Is it worth it to get an expensive oil change?

It depends on what type of vehicle you have and your driving habits. For most modern cars, it pays to use the more costly synthetic oil. You may also need special oil if there are a lot of miles on the odometer. However, you shouldn’t need to spend more to visit a dealership when there are more cost-effective oil change shops nearby.

Is full synthetic really worth it?

In today’s modern engine, the full synthetic offers the best protection. It’s designed to keep the engine lubricated and clean, ensuring you can drive more miles. While synthetic oil may cost more upfront, the price per mile is about the same as conventional oil. Check your owner’s manual to see what oil you should use.

Does a car feel better after an oil change?

While the engine can’t tell you how it feels, you can rest assured knowing that you helped it run better. Fresh oil allows for better lubrication and it gives the motor more protection. Synthetic oil can also remove dirt build-up that’s left in the engine, allowing it to run even better.

Is $40 good for an oil change?

It’s feasible to spend $40 on an oil change if your vehicle doesn’t hold a lot of oil and it uses conventional. Many local lube locations will charge prices this low for a quick oil change. If you want to reduce the cost even more, consider performing your own oil change at home. You’ll only need to pay for the oil and filter.

When the time comes for an oil change, it’s best to shop around and explore your options. If you don’t already have a relationship with a particular shop for your car maintenance, you want to establish one.

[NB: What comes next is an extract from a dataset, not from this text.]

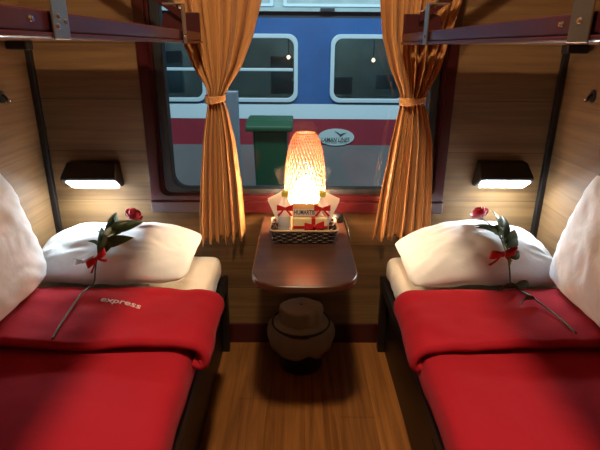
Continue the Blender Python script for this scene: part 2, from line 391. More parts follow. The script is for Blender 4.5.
# ------------------------------------------------------------------ upper bunks
def bunk(s, xe, nm_):
    # s: -1 left, +1 right;   xe: |x| of the aisle edge
    X = lambda d: s * (xe + d)                 # d metres outwards from the aisle edge
    def bx(m, d0, d1, y0, y1, z0, z1):
        a, b_ = X(d0), X(d1); return m.box(min(a, b_), max(a, b_), y0, y1, z0, z1)
    yE = 1.872
    root = thing('upper_bunk', (X(.3), .8, 1.306), nm_, 'bunk')
    m = MB(); bx(m, .02, WX - xe - .012, -.12, yE - .02, 1.3085, 1.322); m.build('bunk_panel', 'underside', root, bevel=.002)
    m = MB(); bx(m, 0, .022, -.12, yE, 1.312, 1.340); m.build('side_rail', 'maroon_b', root, bevel=.003)
    m = MB(); bx(m, -.004, .03, -.12, yE, 1.3035, 1.3115); m.build('rail_lip', 'maroon_b', root, bevel=.002)
    # end board at the window end with a low front and a rising guard
    m = MB(); prof = [(X(0), 1.335), (X(0), 1.405), (X(.10), 1.405), (X(.125), 1.40), (X(.14), 1.335)]
    m.prism(prof, 1, yE - .02, yE); m.build('end_board', 'maroon_b', root, bevel=.003)
    m = MB(); prof = [(X(.05), 1.375), (X(.50), 1.675), (X(.50), 1.712), (X(.05), 1.412)]
    m.prism(prof, 1, yE - .036, yE - .0205); m.build('end_brace', 'maroon_b', root, bevel=.003)
    # steel guard posts clamped on the rail
    for y, wy, mt, top in ((.757 if s < 0 else .685, .05, 'steel' if s < 0 else 'brass', 1.46), (1.575 if s < 0 else 1.51, .042, 'steel', 1.412)):
        m = MB(); bx(m, -.0075, -.0042, y - wy / 2, y + wy / 2, 1.302, top)
        if wy < .045: bx(m, -.0042, .05, y - wy / 2, y + wy / 2, top - .004, top)
        g = m.build('guard_bracket', mt, root, bevel=.001)
        k = MB()
        hs = [(y - .008, 1.333), (y + .012, 1.327), (y - .012, 1.320)] if wy > .045 else [(y, 1.325)]
        if s > 0 and wy > .045: hs = [(y, 1.329)]
        for yy, zz in hs:
            k.tube([(X(-.0075), yy, zz), (X(-.0105), yy, zz)], [.0045, .003], 10)
        k.build('screw', 'chrome', g)
    k = MB(); yy = .685 if s < 0 else .745
    k.tube([(X(0), yy, 1.327), (X(-.004), yy, 1.327)], [.0045, .003], 10); k.build('rail_screw', 'chrome', root)
    # hinge arm under the panel, by the corner
    m = MB(); bx(m, WX - xe - .09, WX - xe - .014, 1.80, 1.85, 1.278, 1.3083); m.build('hinge', 'rubber', root, bevel=.006)
    # strap that keeps the sleeper in: from the guard post up to the end rail
    m = MB()
    pts = smoothpath([(X(.012), 1.575 if s < 0 else 1.51, 1.405), (X(.05), 1.62, 1.43), (X(.1), 1.72, 1.46), (X(.21), 1.80, 1.51)], 12)
    m.tube(pts, .006, 6); m.build('guard_strap', 'brass', root, smooth=True)
    return root
bunk(-1, .345, 'upper bunk on the left with dark maroon rail and grey steel bracket')
bunk(1, .372, 'upper bunk on the right with dark maroon rail and brassy steel bracket')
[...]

While you don’t need to pay a dealership every time the oil needs changed, it is beneficial to take your car to one specific location every time so the technicians become familiar with your vehicle.

Even better, why not consider learning how to change your own oil? If you have some minor mechanical expertise, you can have the oil changed in thirty minutes or less. Beyond that, you don’t need any special equipment to get the job done. Start by watching a few YouTube videos to see how easy the oil change actually is.